The Journey team selects stories that got us talking this week.

ANU experiment sees priests as detriment

Brisbane Times reports on the findings of an Australian National University report, Australian Beliefs and Attitudes Towards Science, which suggests that Australians see priests as a detriment to our wellbeing. But it’s always good to read the fine print: the 1200 people selected as “typical Australians” were younger and “more likely to have a university education in a science, technology, engineering or mathematics field than the general population”.

Priests weren’t the only ones negatively viewed: politicians and journalists were also listed as detriments to well-being.
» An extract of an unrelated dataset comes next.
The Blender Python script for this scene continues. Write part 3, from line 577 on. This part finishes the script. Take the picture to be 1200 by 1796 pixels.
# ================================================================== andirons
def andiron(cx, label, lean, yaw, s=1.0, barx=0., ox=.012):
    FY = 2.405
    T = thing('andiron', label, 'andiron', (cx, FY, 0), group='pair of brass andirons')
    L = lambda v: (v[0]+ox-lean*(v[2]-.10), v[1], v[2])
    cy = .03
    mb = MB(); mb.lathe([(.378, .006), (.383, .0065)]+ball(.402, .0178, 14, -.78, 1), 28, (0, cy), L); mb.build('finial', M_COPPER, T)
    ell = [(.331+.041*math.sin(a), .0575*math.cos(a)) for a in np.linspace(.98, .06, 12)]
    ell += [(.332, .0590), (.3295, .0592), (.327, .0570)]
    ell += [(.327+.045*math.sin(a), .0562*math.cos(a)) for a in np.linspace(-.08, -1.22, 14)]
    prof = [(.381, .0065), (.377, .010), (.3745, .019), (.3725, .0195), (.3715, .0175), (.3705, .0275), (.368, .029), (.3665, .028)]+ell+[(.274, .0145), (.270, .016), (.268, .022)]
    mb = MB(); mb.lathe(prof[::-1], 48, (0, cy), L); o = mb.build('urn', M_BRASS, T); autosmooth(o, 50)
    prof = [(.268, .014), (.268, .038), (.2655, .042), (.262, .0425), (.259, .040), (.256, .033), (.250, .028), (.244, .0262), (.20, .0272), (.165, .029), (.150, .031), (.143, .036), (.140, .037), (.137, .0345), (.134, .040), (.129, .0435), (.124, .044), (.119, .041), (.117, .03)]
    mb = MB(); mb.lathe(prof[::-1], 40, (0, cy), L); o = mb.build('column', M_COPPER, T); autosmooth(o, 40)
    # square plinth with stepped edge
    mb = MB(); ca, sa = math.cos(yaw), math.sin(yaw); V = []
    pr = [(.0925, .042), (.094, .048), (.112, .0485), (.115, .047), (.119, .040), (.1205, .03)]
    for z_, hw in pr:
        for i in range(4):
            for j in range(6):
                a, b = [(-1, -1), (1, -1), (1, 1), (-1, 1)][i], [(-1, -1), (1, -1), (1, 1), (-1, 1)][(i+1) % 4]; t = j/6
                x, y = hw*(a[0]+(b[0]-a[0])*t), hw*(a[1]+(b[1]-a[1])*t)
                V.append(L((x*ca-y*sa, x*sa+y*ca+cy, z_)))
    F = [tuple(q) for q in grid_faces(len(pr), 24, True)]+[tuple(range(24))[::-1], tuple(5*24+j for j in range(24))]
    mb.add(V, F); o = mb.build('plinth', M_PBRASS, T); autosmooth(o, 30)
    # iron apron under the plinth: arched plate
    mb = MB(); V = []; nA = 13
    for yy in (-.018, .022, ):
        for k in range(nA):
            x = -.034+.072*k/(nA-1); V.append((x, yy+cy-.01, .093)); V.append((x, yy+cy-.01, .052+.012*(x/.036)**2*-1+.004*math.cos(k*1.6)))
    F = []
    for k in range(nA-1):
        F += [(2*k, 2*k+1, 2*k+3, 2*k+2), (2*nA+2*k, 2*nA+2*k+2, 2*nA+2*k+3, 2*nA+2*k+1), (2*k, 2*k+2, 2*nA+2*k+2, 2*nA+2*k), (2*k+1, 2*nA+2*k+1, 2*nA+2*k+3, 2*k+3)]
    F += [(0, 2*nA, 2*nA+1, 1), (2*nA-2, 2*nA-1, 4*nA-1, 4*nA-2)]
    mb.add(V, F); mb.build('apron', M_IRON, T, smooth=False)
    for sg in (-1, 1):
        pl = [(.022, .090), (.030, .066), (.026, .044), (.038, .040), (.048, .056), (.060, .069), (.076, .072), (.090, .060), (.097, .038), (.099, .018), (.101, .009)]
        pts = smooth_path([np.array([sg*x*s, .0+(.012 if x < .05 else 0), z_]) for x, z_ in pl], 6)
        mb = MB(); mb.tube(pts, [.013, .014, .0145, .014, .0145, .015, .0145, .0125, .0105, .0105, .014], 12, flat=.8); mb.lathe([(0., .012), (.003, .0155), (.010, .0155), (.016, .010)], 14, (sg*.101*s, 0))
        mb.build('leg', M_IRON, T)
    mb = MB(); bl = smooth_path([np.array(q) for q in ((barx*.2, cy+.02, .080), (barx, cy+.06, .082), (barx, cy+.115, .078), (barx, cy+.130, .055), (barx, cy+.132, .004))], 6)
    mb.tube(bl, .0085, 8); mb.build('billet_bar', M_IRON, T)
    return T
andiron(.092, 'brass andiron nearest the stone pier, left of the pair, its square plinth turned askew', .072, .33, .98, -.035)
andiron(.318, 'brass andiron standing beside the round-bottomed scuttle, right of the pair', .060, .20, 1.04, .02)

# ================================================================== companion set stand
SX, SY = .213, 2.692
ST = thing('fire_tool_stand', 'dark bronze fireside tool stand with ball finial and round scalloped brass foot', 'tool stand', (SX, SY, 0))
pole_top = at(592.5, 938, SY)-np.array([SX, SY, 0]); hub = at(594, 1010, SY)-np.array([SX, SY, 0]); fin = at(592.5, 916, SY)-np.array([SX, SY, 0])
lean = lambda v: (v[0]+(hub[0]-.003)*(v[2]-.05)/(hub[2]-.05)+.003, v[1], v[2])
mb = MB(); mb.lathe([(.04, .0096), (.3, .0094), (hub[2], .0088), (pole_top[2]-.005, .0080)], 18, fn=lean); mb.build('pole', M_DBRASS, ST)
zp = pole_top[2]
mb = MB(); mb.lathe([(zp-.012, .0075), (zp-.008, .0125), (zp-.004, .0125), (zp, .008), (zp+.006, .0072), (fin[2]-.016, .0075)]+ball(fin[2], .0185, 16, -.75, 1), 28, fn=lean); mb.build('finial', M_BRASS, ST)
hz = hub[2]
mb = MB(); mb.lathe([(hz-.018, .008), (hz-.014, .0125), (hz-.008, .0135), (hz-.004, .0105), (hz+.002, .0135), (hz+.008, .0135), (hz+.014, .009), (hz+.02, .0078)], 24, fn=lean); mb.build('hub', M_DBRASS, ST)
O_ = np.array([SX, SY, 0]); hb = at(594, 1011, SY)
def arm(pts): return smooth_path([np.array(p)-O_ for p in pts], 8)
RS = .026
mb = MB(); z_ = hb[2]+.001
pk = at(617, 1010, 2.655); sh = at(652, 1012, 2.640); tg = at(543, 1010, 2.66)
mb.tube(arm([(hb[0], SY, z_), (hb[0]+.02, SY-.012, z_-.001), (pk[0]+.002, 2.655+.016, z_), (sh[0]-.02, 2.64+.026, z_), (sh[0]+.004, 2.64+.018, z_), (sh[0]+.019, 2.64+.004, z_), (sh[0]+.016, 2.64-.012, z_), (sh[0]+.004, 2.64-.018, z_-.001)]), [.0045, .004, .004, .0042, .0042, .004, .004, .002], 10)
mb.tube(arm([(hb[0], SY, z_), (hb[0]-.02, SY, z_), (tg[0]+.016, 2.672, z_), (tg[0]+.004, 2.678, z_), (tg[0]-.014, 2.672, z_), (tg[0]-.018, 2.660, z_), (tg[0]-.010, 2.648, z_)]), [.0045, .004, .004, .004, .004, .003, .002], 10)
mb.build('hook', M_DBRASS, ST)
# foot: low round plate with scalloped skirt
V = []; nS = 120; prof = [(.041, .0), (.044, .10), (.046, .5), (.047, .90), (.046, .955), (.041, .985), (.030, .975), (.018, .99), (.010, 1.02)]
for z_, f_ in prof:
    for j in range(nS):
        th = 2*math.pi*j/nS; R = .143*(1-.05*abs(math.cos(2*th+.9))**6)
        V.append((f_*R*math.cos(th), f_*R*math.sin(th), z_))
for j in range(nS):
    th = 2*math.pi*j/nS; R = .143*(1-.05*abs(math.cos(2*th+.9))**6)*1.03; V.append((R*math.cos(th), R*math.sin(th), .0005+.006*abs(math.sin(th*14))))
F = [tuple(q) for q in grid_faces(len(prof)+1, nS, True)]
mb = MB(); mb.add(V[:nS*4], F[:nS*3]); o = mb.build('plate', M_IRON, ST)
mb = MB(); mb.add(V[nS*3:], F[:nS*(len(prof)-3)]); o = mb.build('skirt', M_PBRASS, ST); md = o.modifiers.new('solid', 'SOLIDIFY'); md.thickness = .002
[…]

Perhaps unsurprisingly (given the survey respondents), doctors, scientist and farmers were seen as the people most contributing to society.

Scholars will be chattin’ about this Gospel penned in Latin

The Conversation reports on the rediscovery of a Latin commentary which had been lost for 1500 years. Written by a bishop in northern Italy, the document provides “new evidence about the earliest form of the Gospels in Latin” and insight into how fourth-century Italian Christians lived.

An English translation of the document is available here.

Christmas “tail” given whole new movie perspective

Faithwire has news of a soon-to-be-released animated movie from Sony Pictures which tells the Christmas tale from the perspective of a donkey. The fresh angle on the nativity story is an attempt to introduce Christian storytelling to a new generation of moviegoers with a concept that has proven very popular at the box-office: animated animal movies.

The voice-cast includes Oprah Winfrey, Kelly Clarkson and Zachary Levi.